Emerging market bonds are seen as risky by investors as they are concerned about losing their investment. Wouter Van Overfelt, senior portfolio manager at Vontobel, tells finews-TV why he still thinks they are a good bet.

At the end of last year, investors thought that the rate hikes in the U.S. would cause an economic slowdown. They took fright and sold off their assets, causing markets to plunge. This year, the mood swung back and prices surged again.

Wouter Van Overfelt, a senior portfolio manager for emerging market bonds at Vontobel, told «finews-TV» that returns had been quite positive this year: «Overall the run has been very good since the beginning of the year.»

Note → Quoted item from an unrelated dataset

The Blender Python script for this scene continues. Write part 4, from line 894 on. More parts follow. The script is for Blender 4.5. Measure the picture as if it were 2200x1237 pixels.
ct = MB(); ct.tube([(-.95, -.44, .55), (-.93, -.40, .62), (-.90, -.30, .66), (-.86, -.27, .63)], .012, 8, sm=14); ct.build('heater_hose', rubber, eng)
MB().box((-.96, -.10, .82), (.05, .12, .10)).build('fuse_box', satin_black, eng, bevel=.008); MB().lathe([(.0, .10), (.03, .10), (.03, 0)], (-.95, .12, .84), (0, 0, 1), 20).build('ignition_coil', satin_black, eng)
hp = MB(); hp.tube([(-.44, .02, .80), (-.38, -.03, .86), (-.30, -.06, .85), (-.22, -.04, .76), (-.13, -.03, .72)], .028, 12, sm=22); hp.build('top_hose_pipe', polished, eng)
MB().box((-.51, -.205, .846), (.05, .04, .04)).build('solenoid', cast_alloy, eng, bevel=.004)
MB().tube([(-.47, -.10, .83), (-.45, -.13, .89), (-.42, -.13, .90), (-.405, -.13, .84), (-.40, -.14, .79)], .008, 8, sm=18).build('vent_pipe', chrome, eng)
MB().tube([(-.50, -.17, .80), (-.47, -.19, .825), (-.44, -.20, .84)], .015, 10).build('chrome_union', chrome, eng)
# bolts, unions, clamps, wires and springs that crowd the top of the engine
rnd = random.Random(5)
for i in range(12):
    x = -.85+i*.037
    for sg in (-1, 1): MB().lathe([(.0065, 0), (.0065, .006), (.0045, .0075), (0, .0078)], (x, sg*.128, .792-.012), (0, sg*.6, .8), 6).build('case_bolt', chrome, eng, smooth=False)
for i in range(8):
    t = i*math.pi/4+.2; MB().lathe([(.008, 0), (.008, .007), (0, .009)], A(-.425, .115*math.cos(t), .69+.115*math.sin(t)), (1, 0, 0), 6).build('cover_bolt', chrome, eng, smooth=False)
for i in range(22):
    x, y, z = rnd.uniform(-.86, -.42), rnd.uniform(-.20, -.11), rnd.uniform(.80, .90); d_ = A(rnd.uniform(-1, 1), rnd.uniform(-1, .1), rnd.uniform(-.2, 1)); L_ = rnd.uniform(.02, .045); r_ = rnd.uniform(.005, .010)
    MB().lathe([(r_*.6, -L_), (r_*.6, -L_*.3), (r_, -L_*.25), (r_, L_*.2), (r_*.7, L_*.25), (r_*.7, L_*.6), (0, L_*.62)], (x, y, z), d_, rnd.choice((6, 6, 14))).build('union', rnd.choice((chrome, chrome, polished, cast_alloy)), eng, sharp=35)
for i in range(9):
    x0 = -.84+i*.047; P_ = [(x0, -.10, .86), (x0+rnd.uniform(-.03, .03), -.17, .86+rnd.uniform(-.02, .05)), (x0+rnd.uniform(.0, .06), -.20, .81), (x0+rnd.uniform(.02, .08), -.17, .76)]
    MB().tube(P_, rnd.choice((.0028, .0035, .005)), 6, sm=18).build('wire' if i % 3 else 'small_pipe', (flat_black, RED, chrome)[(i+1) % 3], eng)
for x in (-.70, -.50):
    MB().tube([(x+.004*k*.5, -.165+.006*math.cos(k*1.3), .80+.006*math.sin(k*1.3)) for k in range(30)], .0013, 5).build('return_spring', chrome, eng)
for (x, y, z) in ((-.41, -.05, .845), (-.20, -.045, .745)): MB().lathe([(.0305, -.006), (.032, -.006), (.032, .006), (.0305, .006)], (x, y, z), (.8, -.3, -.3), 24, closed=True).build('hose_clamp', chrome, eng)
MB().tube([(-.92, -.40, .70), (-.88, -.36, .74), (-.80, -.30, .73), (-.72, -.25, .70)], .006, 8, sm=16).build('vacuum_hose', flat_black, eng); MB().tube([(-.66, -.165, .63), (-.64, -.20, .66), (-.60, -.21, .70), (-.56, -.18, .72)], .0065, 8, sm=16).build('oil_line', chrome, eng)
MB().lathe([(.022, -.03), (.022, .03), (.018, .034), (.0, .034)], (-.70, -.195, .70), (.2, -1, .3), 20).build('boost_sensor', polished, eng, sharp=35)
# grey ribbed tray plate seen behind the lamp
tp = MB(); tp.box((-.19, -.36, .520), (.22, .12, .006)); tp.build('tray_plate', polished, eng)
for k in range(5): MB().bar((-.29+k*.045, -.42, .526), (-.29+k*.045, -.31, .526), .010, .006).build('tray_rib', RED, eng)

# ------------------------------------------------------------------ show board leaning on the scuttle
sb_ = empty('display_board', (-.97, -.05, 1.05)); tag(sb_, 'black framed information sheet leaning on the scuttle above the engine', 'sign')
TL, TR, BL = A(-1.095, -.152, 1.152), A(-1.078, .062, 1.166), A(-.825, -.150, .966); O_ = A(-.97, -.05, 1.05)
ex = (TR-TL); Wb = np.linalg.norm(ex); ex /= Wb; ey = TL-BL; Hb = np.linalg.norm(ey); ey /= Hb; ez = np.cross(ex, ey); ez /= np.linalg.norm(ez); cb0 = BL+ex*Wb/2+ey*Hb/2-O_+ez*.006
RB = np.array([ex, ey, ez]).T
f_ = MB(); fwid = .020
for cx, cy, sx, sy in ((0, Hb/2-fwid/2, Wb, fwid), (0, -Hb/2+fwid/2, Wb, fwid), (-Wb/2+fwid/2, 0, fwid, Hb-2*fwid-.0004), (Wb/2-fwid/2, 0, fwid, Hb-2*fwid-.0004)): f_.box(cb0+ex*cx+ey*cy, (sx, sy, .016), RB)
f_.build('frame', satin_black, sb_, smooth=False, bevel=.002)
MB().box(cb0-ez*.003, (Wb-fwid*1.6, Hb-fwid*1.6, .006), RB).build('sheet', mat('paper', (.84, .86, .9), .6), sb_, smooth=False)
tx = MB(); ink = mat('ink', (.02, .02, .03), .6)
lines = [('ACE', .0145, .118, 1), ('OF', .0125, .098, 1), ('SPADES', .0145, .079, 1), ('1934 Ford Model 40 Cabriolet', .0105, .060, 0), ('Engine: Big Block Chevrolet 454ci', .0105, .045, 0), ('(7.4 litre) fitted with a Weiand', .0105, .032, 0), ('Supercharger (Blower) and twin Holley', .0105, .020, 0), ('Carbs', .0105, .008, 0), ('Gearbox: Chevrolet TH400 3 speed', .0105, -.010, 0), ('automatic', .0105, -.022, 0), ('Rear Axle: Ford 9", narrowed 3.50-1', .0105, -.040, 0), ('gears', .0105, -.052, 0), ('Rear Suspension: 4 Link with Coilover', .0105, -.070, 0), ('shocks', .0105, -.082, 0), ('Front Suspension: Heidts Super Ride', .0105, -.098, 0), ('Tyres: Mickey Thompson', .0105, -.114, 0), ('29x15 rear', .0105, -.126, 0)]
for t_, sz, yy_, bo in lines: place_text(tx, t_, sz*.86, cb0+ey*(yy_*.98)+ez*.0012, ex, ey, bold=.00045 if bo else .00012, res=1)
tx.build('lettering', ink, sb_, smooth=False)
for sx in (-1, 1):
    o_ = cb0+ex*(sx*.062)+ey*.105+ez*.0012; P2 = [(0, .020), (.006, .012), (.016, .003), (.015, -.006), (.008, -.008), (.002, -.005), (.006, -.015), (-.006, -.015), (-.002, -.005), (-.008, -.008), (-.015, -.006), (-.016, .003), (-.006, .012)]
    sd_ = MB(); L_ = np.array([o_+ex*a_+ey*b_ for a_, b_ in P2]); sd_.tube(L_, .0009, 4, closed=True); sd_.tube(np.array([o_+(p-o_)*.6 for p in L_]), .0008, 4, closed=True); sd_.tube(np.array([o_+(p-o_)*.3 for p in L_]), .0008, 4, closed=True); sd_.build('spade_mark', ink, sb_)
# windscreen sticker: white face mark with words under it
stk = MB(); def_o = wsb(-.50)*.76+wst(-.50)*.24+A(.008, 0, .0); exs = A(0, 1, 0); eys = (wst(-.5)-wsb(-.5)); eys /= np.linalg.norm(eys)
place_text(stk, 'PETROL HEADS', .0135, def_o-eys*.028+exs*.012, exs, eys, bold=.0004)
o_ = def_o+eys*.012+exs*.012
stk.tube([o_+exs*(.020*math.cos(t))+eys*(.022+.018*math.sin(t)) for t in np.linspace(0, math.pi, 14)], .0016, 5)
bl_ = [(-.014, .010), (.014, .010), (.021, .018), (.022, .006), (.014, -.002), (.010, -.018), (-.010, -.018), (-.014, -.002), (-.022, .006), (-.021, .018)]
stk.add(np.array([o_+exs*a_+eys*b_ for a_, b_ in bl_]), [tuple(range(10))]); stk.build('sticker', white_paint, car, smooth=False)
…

Still, some investors believe that emerging market bonds are more risky than similar securities issued in the industrialized world. Van Overfelt believes that it is important to distinguish between corporate and sovereign bonds. Corporate bonds are less risky than sovereign bonds because the companies that emit bonds for the international market on average are very large and important for their country's economies.

Climate Debate Has Reached Emerging Markets

Given the importance, the defaulting company usually gets a bail-out either from the country or investor families. Also, companies and investors are interested in finding a negotiated solution, which means that a total loss is very unlikely. The climate debate has also reached emerging markets and green bonds have been made available in such countries too. Examples for this are bonds released by wind and solar energy companies.